Она подумала, что я к какой-то женщине пошел. А я на самом деле жил у Вити Мережко, но Лариса этого так и не узнала. А я не признавался потом. И у нее хватило и мудрости, и сердечности, и любви, и такта как-то меня привести в порядок…

Примерно в то же время Юрий Любимов, которого остро задела партизанская проза Василя Быкова, придумал для Театра на Таганке сценическую композицию, объединив повести «Сотников» и «Круглянский мост». Спектакль «Перекресток», к сожалению, не стал безусловной победой Любимова и продержался в репертуаре чуть более одного сезона.

На сцене Таганки роль Рыбака поочередно исполняли Феликс Антипов и Юрий Смирнов. Владимир Высоцкий в спектакле участия не принимал.

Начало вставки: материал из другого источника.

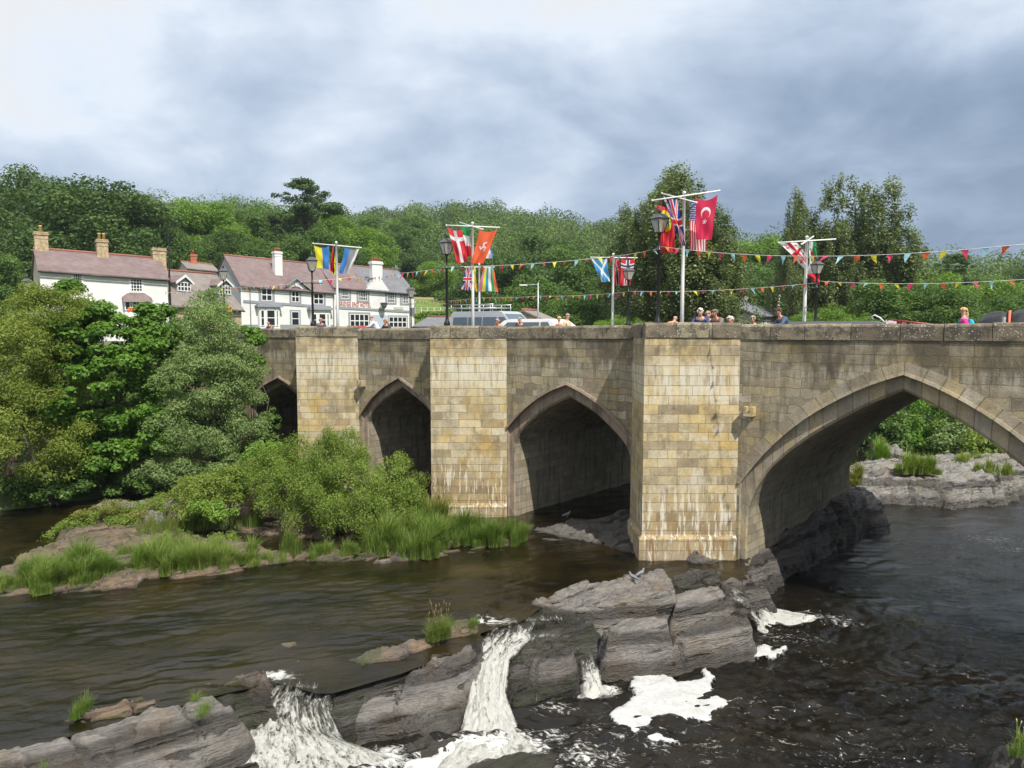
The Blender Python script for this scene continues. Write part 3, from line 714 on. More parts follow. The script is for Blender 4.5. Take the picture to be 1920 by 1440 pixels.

«Смерть тех из нас всех прежде ловит…»

Говорят, Лариса Шепитько была мистиком. Она верила в реинкарнацию, переселение душ. Казалось, Всевышний дал ей уникальную возможность заглядывать в свое прошлое.

Путешествуя вместе с Элемом по Чехословакии, они из любопытства посетили старинный замок. Едва войдя в главный зал, Лариса остановилась и сказала: «Я здесь уже была». Она мгновенно узнавала все предметы, всю мебель, расположение комнат, предваряя рассказ экскурсовода, видя то, что не было видно сразу. Указала на стол: «Здесь играли в покер». Со стола сняли скатерть, и под ней действительно открылось зеленое сукно. В фамильной галерее Климов в изумлении увидел на стене портрет жены в платье XVIII века. Хозяйка замка, герцогиня, была неотразимо похожа на Ларису. Все происходящее напоминало фантасмагорическую экскурсию в прошлую жизнь…

Лариса утверждала: «Вера может быть наивной, прекрасной, возвышенной, но во что верить, вот вопрос не хуже гамлетовского. Для меня долго был главным вопрос – кто в центре? Бог? Человек? Наше движение по жизни усеяно, как песком, малыми компромиссами, малыми уступками и сделками с совестью. Но в любую минуту эти песчинки могут стать горой, которая раздавит нашу нравственность и уничтожат душу, а с ней и бессмертие. Вот почему я верю в христианство – покаяние, в той или иной мере, очищает душу, не давая песчинкам превращаться в глыбы каменные».